Many have written about the utopian urge and its consequences. I have pulled a few older volumes off my shelves, blown off the dust, and revisited their words of wisdom. The first book worth highlighting is Thomas Molnar’s 1967 volume, Utopia: The Perennial Heresy.

In this important book the Hungarian-born Catholic social thinker rightly argues that utopianism is always heretical; and that in at least two senses. Says Molnar, “utopia is to the political realm what heresy is to the theological”. The idea of human perfectibility without Christ is of course heretical, and it also flies in the face of political reality.

It is a political nonsense and a Christian heresy. This is because the utopians ignore political reality, human nature, and theological truth. They think that man is malleable and perfectible, and it is only corrupt societies keeping mankind from evolving into a perfect order.

Denying the core biblical doctrine of the Fall, the utopians believe in “an unspoiled beginning and attainable perfection,” – all by human effort alone, of course. Men can be free if we break the chains society put upon us, they believe. So they are forever seeking to remake society to create the perfect world order.

The word ‘utopia’ is Greek for ‘no place’. Quite so, for nowhere on earth will a Christless utopia ever be found. It will be attempted often – and it has been – but utopia is not the right word to describe the actual outcome. Attempts to create the New Man as in Marxism, or to create a pristine, spotless environment, as in radical environmentalism, are always doomed to failure.

Creating the perfect society by creating the perfect individual is the utopian’s quest. Says Molnar, “the very foundations of the human situation are precisely what utopians would like to uproot and reconstruct. In this sense, utopian thinkers fully deserve to be called ‘radical’ because their reconstruction of society and man demand total re-thinking about God and creation.”

But in this quest for perfection, the only way the desired outcome can come about is through enforcement, which leads, in turn, “both to loss of freedom for the members of the community and unlimited power and pride for the rulers – the Elect.”

Indeed, at “utopia’s roots there is defiance of God, pride unlimited, a yearning for enormous power and the assumption of divine attributes with a view to manipulating and shaping mankind’s fate.”

There are plenty more nuggets to be gleaned from Molnar, but I want to focus a bit further on this theme of enforcement and coercion.
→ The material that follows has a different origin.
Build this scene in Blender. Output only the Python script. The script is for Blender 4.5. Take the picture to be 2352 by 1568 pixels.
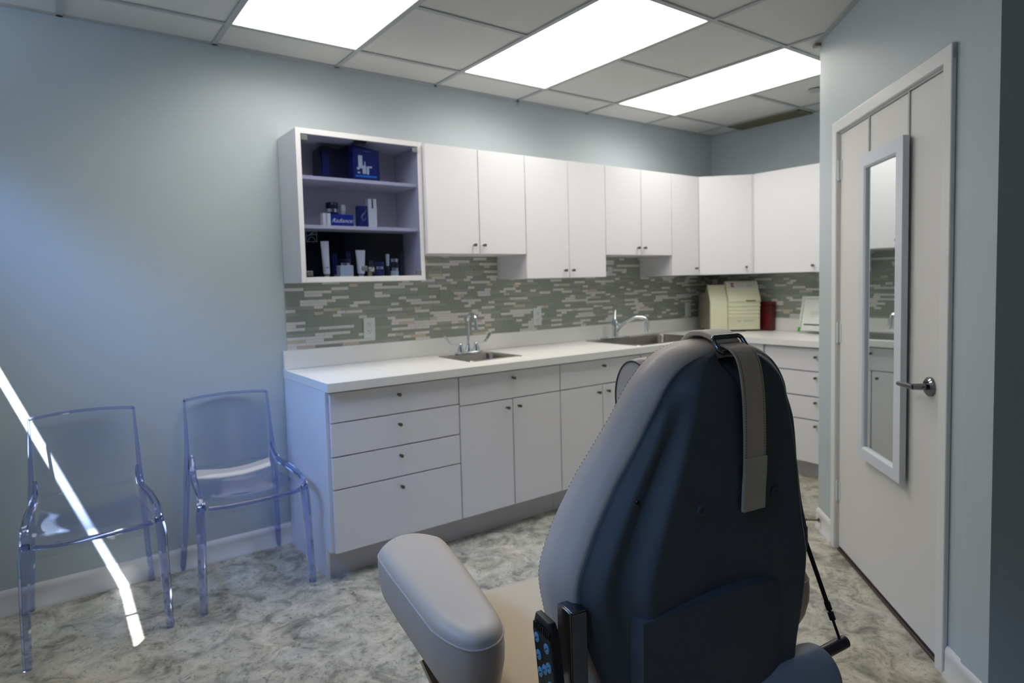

Eric and Rael Jean Isaac have written an entire book about this. I refer to their helpful 1983 volume, The Coercive Utopians.

This is how they begin their volume: “Most of the diverse groups we will describe are utopian because they assume that man is perfectible and the evils that exist are the product of a corrupt social system. They believe that an ideal social order can be created in which man’s potentialities can flower freely. They are ‘coercive’ because in their zeal for attaining an ideal order they seek to impose their blueprints in ways that go beyond legitimate persuasion.”

They note how the utopians especially target the economic system, which they think is deeply flawed. Thus the free market is the chief enemy of the utopians. But other aspects are also in their sights: “The utopians do more than reject our economic institutions: ultimately, their attack is directed against modern technology and science itself. In a very real sense, the coercive utopians are twentieth century Luddites.”

Hey, this is sounding more and more like the modern day Greens. And like the Greens, all utopians seek to harness the power of the state to achieve their ends. They have “accommodated their vision to a powerful central government, run by themselves, as an intermediate state.”

They close their book in this fashion: “And while they cannot build Utopia, ‘dystopia,’ the antithesis of Utopia, men have the power to create”. They quote a Czechoslovak student who said during the 1960s while visiting the US, “You simply haven’t faced up to the fact that you can’t build a Utopia without terror, and that before long, terror is all that’s left.”

Or as G.K. Chesterton put it back in 1908: “The secularists have not wrecked divine things; but the secularists have wrecked secular things, if that is any comfort to them. The Titans did not scale heaven; but they laid waste the world.” That seems to be a pretty good description of where we are heading in Australian politics, especially as the Greens take control of the Senate next year.

Utopianism has always been with us. Sadly it seems we have not learned from their mistakes. Thus it looks like we are set to make them all over again real soon.